子どもたちにこそデザイン・エンジニアリングが大切な理由
一方、理論だけではなく、すでに実験・実習を重視した教育を実践している高専側にも、ダイソンのワークショップを導入した狙いがある。ワークショップを担当する中村先生はこう語る。
奈良高専講師の中村先生
「奈良高専では、5年ぐらい前から課題解決型実験という授業を1年生から4年生まで行っています。いわゆるアクティブラーニングなのですが、問題を見出して解決していくという教育を、本学では重要視しています。今回のワークショップは、そのプロローグの位置付けです。
もちろん、世界的に有名なダイソンという企業がワークショップを開いてくれるということで、学生たちのモチベーションを上げることも大きな狙いです」と中村先生。
また、ワークショップに同席していた、大手家電メーカーに長年勤務した経験のある奈良高専特命教授の顯谷先生が興味深い話をしていた。

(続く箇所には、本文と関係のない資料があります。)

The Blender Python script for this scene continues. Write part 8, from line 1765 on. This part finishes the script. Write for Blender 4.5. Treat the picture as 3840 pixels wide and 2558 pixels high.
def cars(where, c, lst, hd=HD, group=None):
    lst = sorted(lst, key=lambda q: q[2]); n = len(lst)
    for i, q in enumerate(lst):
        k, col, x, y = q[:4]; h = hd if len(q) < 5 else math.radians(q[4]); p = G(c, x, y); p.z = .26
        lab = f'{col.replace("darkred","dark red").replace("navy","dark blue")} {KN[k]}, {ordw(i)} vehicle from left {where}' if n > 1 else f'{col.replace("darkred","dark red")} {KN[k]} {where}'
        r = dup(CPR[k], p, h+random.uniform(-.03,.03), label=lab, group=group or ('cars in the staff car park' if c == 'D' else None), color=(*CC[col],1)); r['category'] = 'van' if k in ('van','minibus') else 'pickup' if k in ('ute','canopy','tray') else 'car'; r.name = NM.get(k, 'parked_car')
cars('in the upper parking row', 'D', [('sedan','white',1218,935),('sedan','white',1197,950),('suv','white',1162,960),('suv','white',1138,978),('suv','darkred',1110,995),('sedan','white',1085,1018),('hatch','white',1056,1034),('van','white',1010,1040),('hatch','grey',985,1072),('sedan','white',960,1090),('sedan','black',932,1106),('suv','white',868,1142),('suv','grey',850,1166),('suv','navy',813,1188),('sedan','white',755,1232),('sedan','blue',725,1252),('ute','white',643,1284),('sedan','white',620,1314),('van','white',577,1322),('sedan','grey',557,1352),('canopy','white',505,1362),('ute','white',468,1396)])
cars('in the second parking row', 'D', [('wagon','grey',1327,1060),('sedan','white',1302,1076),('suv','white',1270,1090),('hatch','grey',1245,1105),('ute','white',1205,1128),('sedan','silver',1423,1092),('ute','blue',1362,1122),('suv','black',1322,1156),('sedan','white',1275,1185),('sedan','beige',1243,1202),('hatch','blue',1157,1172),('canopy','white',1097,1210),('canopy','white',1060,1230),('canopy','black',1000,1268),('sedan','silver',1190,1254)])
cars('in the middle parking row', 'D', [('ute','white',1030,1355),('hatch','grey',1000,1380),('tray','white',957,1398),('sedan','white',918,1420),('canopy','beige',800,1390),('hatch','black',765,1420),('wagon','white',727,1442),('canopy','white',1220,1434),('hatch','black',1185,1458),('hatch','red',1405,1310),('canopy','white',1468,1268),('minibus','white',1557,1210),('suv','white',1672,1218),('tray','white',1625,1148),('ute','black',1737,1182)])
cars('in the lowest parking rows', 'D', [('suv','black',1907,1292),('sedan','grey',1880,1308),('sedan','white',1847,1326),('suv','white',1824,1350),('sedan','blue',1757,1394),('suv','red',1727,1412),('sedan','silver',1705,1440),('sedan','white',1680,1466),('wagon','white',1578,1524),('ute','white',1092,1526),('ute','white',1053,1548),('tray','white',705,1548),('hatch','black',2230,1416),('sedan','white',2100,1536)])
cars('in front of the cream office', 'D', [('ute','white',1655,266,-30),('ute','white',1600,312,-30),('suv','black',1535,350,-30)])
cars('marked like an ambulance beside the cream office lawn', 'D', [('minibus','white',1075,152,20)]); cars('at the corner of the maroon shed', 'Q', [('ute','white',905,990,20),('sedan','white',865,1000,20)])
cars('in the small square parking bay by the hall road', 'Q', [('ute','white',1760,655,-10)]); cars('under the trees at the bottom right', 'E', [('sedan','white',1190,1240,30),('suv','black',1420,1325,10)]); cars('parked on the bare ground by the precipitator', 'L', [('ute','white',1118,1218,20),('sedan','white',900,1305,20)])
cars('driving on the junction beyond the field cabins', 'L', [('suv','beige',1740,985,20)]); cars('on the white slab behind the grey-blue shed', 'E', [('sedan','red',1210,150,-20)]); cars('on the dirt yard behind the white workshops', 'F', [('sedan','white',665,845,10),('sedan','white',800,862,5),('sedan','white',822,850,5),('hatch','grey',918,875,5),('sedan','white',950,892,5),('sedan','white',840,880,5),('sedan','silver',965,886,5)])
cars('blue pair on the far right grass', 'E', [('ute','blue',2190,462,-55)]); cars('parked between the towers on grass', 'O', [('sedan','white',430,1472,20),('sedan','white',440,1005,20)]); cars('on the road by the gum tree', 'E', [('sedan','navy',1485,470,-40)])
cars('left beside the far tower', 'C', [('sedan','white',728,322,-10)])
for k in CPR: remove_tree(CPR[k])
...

「メーカーなど特定の組織に入ってしまうと、どうしても狭いグループの中で、自分たちの常識だけで話し合うようになってしまいがちです。学生の段階で1つのテーマについて、徹底的に異なる視点で意見をぶつけ合って話し合うことは、社会に出てから役立つとても貴重な経験であり、デザインプロセスの型として身に付けてほしいことの1つです」
実際、筆者があらためて教育の大切さに気づき、本連載を始めるきっかけとなったのも、日本の大企業が抱えるこうした問題に直面していたからだった。筆者は20年以上、テクノロジー系のライターをしているが、10年前くらいから国内の大手家電メーカーや通信会社などで社内講演やコンサルティングも行うようになった。その中で、日本メーカーが弱体化している理由は、エンジニアのスキル低下よりも、組織の構造や仕事の進め方などの仕組みが原因で社内のコミュニケーション不全が起きているからだと強く感じていたのだ。
一方で、そうした構造や仕組みを当然のものとしてきた世代の大人たちには、問題自体が認識しづらいことも感じてはいた。だからこそ、若年層の教育から変えていく必要があると強く思い、本連載「シフト」の執筆に踏み切った経緯もある。